Secondly, I personally find all of the MKH series to sound somewhat dissonant, cold, repellent and non-musical. (I am sure this is due to some kind of intermodulation and/or odd order harmonic distortion, but I can't be bothered getting to the bottom of it because I don't care a hoot for the mic anyway and it's not going to change anything, so why bother?) I've used them quite a few times, but only when forced to. I don't own any and probably never will unless I need to make seriously quiet nature recordings. But I think we've discussed this before...

- Greg Simmons

P.S. If I wanted a *really* quiet and non-obtrusive bidirectional, I'd get the DPA. It's priceless.

Member for

21 years

Member Wed, 11/22/2006 - 14:08
Simmosonic wrote: [quote=liuto]Sorry, which DPA bidirectional microphone?

They don't make one. That's why it is so quiet and unobtrusive. And priceless; you can't buy it no matter how much money you have. ;-)

But I wish they did make one...
Oh, it's too late here to get this fine meaning...
BTW I am quite happy with my MK8 but unfortunately it has not seen very much use since I bought it. But the sound is very nice and natural. I also think that the bass roll off is not critical, it is dictated by physics and you can use your favorite EQ if it's a problem.

Member for

16 years 8 months

Simmosonic Wed, 11/22/2006 - 14:56
liuto wrote: I also think that the bass roll off is not critical, it is dictated by physics and you can use your favorite EQ if it's a problem.

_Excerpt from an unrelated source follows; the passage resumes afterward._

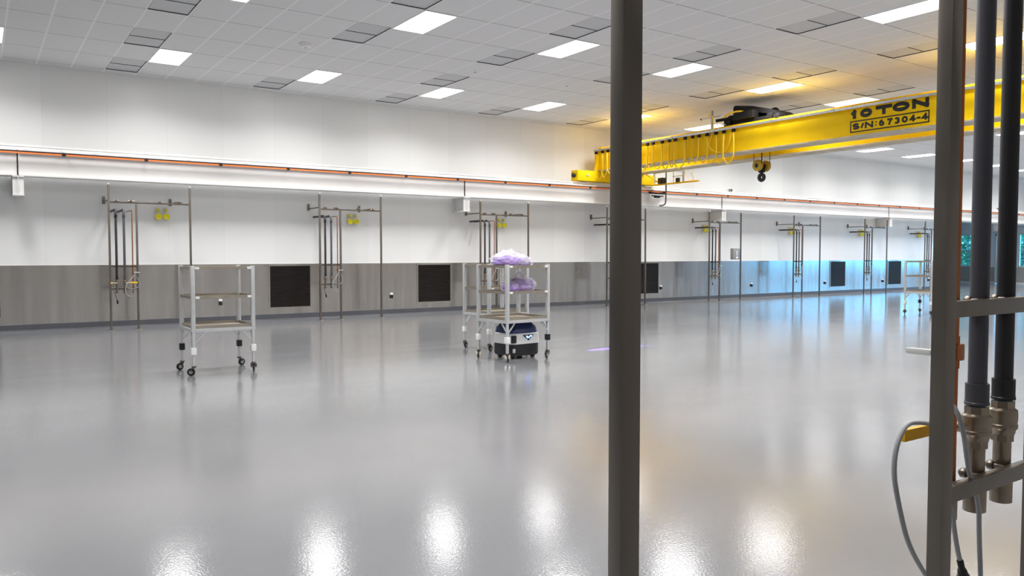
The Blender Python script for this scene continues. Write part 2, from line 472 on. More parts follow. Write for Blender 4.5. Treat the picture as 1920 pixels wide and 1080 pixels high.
# ------------------------------------------------------------------ ceiling lights, perforated panels, detectors
def make_light():
    t = thing('ceiling_light', 'x', 'ceiling light', (0, 0, ZC), 0, 'ceiling lights')
    a, b = CU / 2, CV / 2; w = .022
    B().box(-a, a, -b, -b + w, -.012, .0).box(-a, a, b - w, b, -.012, .0).box(-a, -a + w, -b, b, -.012, .0).box(a - w, a, -b, b, -.012, .0).obj('frame', 'lightframe', t, False)
    bm = B(); n = 10; m = 14; a -= w; b -= w
    for j in range(m + 1):
        for i in range(n + 1):
            u, v = i / n * 2 - 1, j / m * 2 - 1
            z = -.004 - .028 * (1 - abs(u) ** 4) * (1 - abs(v) ** 6)
            bm.v.append((u * a, v * b, z))
    for j in range(m):
        for i in range(n):
            q = j * (n + 1) + i; bm.f.append((q, q + 1, q + n + 2, q + n + 1))
    bm.obj('diffuser', 'diffuser', t)
    ld = bpy.data.lights.new('ceiling light beam', 'AREA'); ld.shape = 'RECTANGLE'; ld.size = 2 * a; ld.size_y = 2 * b
    ld.energy = LAMP_W; ld.spread = math.radians(LAMP_SPREAD); ld.color = (1.0, .985, .97)
    lo_ = bpy.data.objects.new('beam', ld); COL.objects.link(lo_); lo_.parent = t; lo_.location = (0, 0, -.036)
    return t
ROWN = {0: 'in the row nearest the long wall', -4: 'in the second row from the long wall', -8: 'in the third row from the long wall', -12: 'in the fourth row from the long wall'}
lt = make_light(); first = True
for j in (0, -4, -8, -12):  # last row is out of view, added to light lower wall and near posts
    for i, k in enumerate(range(-1, 15)):
        c = 4 + 5 * k
        loc = (CX + (c + .5) * CU, CY + (j + .5) * CV, ZC)
        if loc[0] > XR - .5: continue
        lab = 'lit ceiling light, %s from left %s' % (ORD[i], ROWN[j])
        if first: lt.location = loc; lt['label'] = lab; first = False
        else: dup(lt, loc, None, lab)

def make_vent():
    t = thing('ceiling_grille', 'x', 'ceiling grille', (0, 0, ZC), 0, 'perforated ceiling panels')
    a, b = CU / 2, CV / 2
    B().box(-a, a, -b, b, .014, .024).obj('perforated_panel', 'vent', t, False)
    B().box(-a, a, -.005, .005, .006, .014).obj('divider', 'ventedge', t, False)
    B().box(-a, -a + .006, -b, b, 0, .014).box(a - .006, a, -b, b, 0, .014).box(-a, a, -b, -b + .006, 0, .014).box(-a, a, b - .006, b, 0, .014).obj('frame', 'ventedge', t, False)  # edges coloured near black, painting the shade inside the recess
    return t
vt = make_vent(); first = True
for ci, k in enumerate(sorted(VENTS)):
    for ri, j in enumerate(VENTS[k]):
        loc = (CX + (k + .5) * CU, CY + (j + .5) * CV, ZC)
        lab = 'perforated ceiling panel, %s from the long wall in the %s line from the left' % (ORD[ri], ORD[ci])
        if first: vt.location = loc; vt['label'] = lab; first = False
        else: dup(vt, loc, None, lab)

t = thing('smoke_detector', 'round white smoke detector on the ceiling left of the middle', 'smoke detector', (5.13, 14.32, ZC))
B().lathe((0, 0, 0), (0, 0, -1), [(.12, 0), (.12, .02), (.105, .03), (.1, .055), (.07, .07)], 24).obj('housing', 'detector', t)
B().cyl((0, 0, -.07), (0, 0, -.078), .02, n=12).obj('sensor', 'grey', t)
for x, y_, lab in ((8.82, 14.36, 'small sprinkler head on the ceiling between two perforated panels'), (11.26, 14.34, 'small sprinkler head on the ceiling left of the near steel post')):
    t = thing('sprinkler_head', lab, 'sprinkler', (x, y_, ZC), 0, 'ceiling sprinklers')
    B().lathe((0, 0, 0), (0, 0, -1), [(.055, 0), (.05, .012), (.02, .016), (.016, .04)], 16).obj('escutcheon', 'detector', t)
    B().cyl((0, 0, -.04), (0, 0, -.05), .022, n=12).obj('deflector', 'grey', t)

# ------------------------------------------------------------------ crane runway along the long wall
BY = 18.45; BZ0, BZ1 = 3.12, 3.64
rb = thing('runway_beam', 'white steel crane runway beam along the long wall with orange conductor bar', 'beam', (0, BY, 0))
BR = [.734 + 10.25 * i for i in range(-1, 5)]
cuts = [XL] + [x for x in BR if x > XL] + [XR]
def i_beam(x0, x1):
    return (B().box(x0, x1, -.15, .15, BZ0, BZ0 + .024).box(x0, x1, -.10, .10, BZ1 - .03, BZ1).box(x0, x1, -.009, .009, BZ0 + .024, BZ1 - .03))
for a, b in zip(cuts, cuts[1:]): i_beam(a + .014, b - .014).obj('beam_segment', 'white', rb, False)
for x in BR:
    if x > XL: B().box(x - .012, x + .012, -.02, .02, BZ0 + .02, BZ1 - .02).obj('splice_gap', 'black', rb, False)
rl = B().prism([(-.06, BZ1), (.06, BZ1), (.06, BZ1 + .012), (.014, BZ1 + .03), (.012, BZ1 + .07), (.035, BZ1 + .078), (.035, BZ1 + .105), (-.035, BZ1 + .105), (-.035, BZ1 + .078), (-.012, BZ1 + .07), (-.014, BZ1 + .03), (-.06, BZ1 + .012)], 'x', XL, XR)
rl.obj('rail', 'rail', rb, False)
x = XL + .3; cl = B()
while x < XR - .3:
    cl.box(x, x + .09, -.105, -.045, BZ1, BZ1 + .022).cyl((x + .045, -.08, BZ1 + .02), (x + .045, -.08, BZ1 + .045), .014, n=6); x += .61
cl.obj('rail_clips', 'rail', rb, False)
B().box(XL, XR, -.19, -.172, 3.555, 3.585).obj('conductor_bar', 'orange', rb, False)
B().box(XL, XR, -.192, -.166, 3.588, 3.611).obj('feed_cable', 'black', rb, False)
x = -7.62
while x < XR - .4:
    h = B().box(x - .035, x + .035, -.197, -.165, 3.545, 3.612).box(x - .012, x + .012, -.17, -.009, 3.592, 3.606)
    h.obj('hanger', 'black', rb, False); x += 1.524
for x in BR:
    if x < XL: continue
    s = BY - YW
    k = B().box(x - .1, x + .1, -.15, .49, 2.735, 2.757).box(x - .008, x + .008, -.13, .49, 2.757, BZ0 - .02).box(x - .1, x + .1, .49, .505, 2.735, BZ0 - .02)
    k.box(x - .1, x + .1, -.15, .505, BZ0 - .02, BZ0 - .002).box(x - .095, x + .095, -.115, -.1, 2.757, BZ0 - .02).box(x - .006, x + .006, -.145, -.115, 2.757, BZ0 - .02)
    k.obj('support_bracket', 'white', rb, False)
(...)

Something happened recently that is making me re-think my acceptance of the LF rolloff inherent in all directional microphones. I had the good fortune of trying a pair of DPA 4006TL omnis, and couldn't believe the LF response. Not just the extension, I was familiar with that from the earlier transformer versions. What really got me was how clean and pure the LFs were, much cleaner than the earlier transformer versions, in my opinion. The earlier transformer-based DPA omnis didn't do much for me, but the TL versions are really making me sit up and listen. And (as I have found with studio monitors and headphones), when you get those LFs happening cleanly and clearly, the benefits extend all the way up into the lower midrange, where things like the upper harmonics on low piano and cello notes become so clearly defined.

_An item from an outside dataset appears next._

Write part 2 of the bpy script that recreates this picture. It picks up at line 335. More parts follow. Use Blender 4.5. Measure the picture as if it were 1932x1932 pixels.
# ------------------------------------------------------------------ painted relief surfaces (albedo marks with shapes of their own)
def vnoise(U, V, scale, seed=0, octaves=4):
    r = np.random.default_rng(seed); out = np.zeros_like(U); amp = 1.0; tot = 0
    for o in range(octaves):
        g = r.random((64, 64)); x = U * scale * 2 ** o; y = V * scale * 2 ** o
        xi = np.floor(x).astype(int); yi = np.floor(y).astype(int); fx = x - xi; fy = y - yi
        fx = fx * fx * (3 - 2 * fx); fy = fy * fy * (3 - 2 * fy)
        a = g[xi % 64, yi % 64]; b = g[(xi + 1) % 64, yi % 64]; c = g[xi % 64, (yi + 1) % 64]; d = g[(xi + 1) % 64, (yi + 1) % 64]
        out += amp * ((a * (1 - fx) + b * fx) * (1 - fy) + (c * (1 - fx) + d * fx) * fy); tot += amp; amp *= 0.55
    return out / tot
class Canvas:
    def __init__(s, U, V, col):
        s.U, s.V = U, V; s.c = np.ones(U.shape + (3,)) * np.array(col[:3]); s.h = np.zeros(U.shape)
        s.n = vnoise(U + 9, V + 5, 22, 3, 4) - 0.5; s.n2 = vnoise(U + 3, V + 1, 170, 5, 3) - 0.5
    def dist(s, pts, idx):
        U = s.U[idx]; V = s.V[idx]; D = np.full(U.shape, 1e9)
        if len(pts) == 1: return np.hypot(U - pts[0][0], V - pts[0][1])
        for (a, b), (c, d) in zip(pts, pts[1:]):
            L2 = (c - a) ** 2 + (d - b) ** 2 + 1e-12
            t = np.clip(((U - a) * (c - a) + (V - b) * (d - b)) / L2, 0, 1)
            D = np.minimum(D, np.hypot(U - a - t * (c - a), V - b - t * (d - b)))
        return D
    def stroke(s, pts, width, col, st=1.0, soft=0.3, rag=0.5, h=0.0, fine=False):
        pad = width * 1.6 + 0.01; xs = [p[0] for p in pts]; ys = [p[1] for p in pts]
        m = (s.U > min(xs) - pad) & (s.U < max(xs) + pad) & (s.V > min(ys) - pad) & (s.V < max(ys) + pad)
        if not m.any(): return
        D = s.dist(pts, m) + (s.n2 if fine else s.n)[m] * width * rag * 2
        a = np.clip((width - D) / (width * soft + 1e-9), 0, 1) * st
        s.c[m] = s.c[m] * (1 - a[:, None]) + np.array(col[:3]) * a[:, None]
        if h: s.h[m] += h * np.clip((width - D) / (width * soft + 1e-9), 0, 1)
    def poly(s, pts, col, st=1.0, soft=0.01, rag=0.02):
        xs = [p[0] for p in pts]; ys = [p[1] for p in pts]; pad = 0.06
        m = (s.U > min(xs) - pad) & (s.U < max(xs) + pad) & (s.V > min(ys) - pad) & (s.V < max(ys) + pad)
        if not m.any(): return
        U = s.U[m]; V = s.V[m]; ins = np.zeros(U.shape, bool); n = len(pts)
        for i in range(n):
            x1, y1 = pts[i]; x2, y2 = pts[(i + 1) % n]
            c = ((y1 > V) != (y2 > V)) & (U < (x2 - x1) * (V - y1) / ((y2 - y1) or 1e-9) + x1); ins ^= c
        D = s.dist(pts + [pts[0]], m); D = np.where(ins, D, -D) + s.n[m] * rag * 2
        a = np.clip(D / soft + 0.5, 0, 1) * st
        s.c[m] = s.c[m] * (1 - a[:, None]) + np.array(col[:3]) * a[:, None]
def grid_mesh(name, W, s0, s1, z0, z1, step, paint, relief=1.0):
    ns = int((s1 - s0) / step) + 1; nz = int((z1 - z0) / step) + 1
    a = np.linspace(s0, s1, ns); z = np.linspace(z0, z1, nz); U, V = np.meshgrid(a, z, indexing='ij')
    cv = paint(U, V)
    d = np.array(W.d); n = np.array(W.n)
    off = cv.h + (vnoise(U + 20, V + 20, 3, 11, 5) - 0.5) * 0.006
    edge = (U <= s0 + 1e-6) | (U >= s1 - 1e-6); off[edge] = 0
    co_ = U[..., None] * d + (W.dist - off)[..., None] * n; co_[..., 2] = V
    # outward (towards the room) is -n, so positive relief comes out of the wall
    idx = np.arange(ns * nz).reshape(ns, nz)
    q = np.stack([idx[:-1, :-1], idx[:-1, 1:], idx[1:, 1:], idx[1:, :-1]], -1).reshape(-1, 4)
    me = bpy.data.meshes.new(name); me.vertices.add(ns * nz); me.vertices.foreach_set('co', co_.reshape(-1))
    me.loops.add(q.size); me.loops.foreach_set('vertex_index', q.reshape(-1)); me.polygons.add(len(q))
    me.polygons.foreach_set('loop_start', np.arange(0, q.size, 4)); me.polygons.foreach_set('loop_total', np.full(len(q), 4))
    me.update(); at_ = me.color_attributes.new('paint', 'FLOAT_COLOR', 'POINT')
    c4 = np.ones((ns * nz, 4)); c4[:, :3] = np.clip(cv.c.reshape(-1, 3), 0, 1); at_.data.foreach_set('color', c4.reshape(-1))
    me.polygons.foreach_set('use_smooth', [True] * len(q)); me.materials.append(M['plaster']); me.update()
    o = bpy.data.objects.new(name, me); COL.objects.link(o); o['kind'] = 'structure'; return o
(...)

My first trial with the 4006TLs was on a choir/organ recording. There are times when the organ gets down around 40Hz, and it is rich and solid and powerful all the way down there. Which is a bit of a bummer, actually, because it has prevented me from putting in a high pass filter to remove the distant traffic rumble. In order to get rid of the traffic, I have to lose the lower octave on the organ, but I can't bring myself to do it. That lower octave sounds so nice that losing it in order to remove distant traffic rumble really would be putting the cart before the horse!

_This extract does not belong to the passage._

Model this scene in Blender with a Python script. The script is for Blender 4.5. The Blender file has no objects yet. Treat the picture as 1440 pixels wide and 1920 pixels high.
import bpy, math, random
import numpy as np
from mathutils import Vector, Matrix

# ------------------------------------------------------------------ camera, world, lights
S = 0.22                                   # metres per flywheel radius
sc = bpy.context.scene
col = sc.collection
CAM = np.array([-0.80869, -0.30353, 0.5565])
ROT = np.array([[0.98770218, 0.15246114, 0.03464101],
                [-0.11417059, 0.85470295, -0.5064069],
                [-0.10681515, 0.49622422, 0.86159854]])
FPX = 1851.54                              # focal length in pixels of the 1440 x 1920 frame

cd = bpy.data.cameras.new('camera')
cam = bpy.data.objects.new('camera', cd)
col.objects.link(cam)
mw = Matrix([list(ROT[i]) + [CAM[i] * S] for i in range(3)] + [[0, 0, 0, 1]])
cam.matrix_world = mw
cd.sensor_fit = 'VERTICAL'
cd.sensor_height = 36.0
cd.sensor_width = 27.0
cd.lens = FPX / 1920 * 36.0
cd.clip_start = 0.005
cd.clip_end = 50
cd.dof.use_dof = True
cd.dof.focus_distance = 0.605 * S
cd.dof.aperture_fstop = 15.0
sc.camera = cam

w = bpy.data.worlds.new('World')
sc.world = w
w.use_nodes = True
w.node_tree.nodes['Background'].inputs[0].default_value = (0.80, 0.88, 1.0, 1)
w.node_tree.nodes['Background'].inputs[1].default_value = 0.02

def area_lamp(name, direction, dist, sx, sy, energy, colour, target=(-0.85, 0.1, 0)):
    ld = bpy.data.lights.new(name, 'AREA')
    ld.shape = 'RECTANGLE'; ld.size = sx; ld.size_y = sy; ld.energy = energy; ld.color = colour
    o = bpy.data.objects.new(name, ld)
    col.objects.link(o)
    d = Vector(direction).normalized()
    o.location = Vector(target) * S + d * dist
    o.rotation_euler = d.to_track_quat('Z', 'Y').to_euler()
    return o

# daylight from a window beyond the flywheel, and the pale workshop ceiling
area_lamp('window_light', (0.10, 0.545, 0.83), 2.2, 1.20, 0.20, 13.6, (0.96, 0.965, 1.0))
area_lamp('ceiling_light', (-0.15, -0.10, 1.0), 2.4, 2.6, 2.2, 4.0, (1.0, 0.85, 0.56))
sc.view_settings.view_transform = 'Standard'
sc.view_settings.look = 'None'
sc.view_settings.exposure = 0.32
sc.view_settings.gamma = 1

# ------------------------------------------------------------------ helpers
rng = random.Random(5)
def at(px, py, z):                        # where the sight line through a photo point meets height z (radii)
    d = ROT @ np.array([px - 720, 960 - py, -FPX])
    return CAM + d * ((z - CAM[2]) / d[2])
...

This Saturday we are recording a classical guitarist, and we'll be taking the 4006TLs, along with some other mics (we've never recorded this person before, nor have we recorded in the space before, so there are many variables). The main two rigs will probably be the 4006TLs and a Schoeps MS pair. Individually or combined, we ought to get something good from those two rigs.